In Barbados, the state-funded Caribbean Broadcasting Corporation (CBC) does nothing to disguise the fact that it will sing relentlessly for its master’s supper. Its primary responsibility is to the Government. That notwithstanding, does its staff’s professionalism not mollify their yardfowlism in favour of the fact that life will continue after the election is won and lost?
The media bifurcation in Barbados becomes more evident every day. It is said that the Advocate newspaper, like CBC, is resolutely pro-Government, while THE NATION and Starcom group is perceived to be pro-Opposition.
As a microcosm of the wider society, it is hardly surprising that there are individuals within these media houses who are supporters of one party or the other and wear their loyalty on their tongues or fingertips. And that is their inalienable right in this robust democracy.

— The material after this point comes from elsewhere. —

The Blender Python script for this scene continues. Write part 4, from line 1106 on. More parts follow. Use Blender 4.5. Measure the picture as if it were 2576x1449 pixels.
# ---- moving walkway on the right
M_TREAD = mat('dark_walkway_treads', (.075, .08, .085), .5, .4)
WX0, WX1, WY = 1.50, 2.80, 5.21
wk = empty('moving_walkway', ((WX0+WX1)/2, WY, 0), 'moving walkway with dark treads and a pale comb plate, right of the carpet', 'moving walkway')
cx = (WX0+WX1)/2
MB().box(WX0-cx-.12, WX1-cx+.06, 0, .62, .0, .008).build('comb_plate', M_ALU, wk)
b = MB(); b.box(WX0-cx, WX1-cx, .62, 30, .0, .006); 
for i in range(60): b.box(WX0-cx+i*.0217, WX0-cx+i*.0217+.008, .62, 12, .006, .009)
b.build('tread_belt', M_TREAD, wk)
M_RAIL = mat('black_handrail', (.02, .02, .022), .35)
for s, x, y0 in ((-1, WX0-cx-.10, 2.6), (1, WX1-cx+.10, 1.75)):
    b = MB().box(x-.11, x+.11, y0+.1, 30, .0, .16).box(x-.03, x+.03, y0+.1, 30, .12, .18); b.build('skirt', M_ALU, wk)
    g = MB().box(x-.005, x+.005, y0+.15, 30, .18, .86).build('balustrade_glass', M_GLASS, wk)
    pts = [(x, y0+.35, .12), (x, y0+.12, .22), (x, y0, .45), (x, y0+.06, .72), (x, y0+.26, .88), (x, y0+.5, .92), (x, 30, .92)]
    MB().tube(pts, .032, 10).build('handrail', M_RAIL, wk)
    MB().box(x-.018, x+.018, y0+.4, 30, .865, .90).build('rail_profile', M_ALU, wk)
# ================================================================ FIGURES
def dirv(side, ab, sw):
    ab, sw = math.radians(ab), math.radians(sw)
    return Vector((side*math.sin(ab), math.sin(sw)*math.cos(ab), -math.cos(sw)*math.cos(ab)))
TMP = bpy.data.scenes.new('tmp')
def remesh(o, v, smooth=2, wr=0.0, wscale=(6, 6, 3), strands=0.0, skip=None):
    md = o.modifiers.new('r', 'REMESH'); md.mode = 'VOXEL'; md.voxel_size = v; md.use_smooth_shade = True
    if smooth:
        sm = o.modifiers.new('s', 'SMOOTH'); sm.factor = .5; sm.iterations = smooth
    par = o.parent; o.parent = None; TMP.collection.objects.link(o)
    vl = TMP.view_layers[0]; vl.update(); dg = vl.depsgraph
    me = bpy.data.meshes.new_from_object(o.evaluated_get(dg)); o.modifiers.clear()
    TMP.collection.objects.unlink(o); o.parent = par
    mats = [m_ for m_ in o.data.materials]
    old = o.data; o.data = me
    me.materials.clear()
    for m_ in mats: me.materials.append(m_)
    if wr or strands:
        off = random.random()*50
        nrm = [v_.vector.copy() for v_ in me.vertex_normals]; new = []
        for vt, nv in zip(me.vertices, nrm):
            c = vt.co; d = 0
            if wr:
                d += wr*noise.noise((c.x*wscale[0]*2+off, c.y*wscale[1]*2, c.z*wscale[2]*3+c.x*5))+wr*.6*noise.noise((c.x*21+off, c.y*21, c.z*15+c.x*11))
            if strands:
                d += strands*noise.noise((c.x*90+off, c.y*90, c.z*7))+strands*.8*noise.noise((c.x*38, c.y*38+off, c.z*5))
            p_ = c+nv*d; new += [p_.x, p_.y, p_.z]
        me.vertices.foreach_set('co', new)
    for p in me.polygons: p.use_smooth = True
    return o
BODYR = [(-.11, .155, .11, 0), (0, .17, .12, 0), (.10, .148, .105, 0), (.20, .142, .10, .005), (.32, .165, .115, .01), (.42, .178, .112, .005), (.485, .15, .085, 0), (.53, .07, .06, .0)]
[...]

The difficulty inheres in their individual felt need to twist their comments to buttress their political inclinations and fly in the face of reality, reason and professionalism. Such mental gymnastics reduce them to nothing more than water carriers for their particular party.
It is the common practice of proper journalists globally to place the broadcast of news stories in some order of priority based on their importance. Time and again, CBC TV in its major newscast abrogates this fundamental principle depending on whether the news reflects favourably or not on Government.
The latest example came last week when the Central Bank Governor gave his usual quarterly economic report to the country. It was by a long way the most important story of the day which in any normal media house would have had top billing.
Amazingly, when people everywhere are anxious about their country’s economic and financial health, CBC found stories of greater significance than the governor’s national report.
Demonstrably, the station has lost its compass. How sadly unprofessional!
• Peter Simmons, a social scientist, is a former diplomat.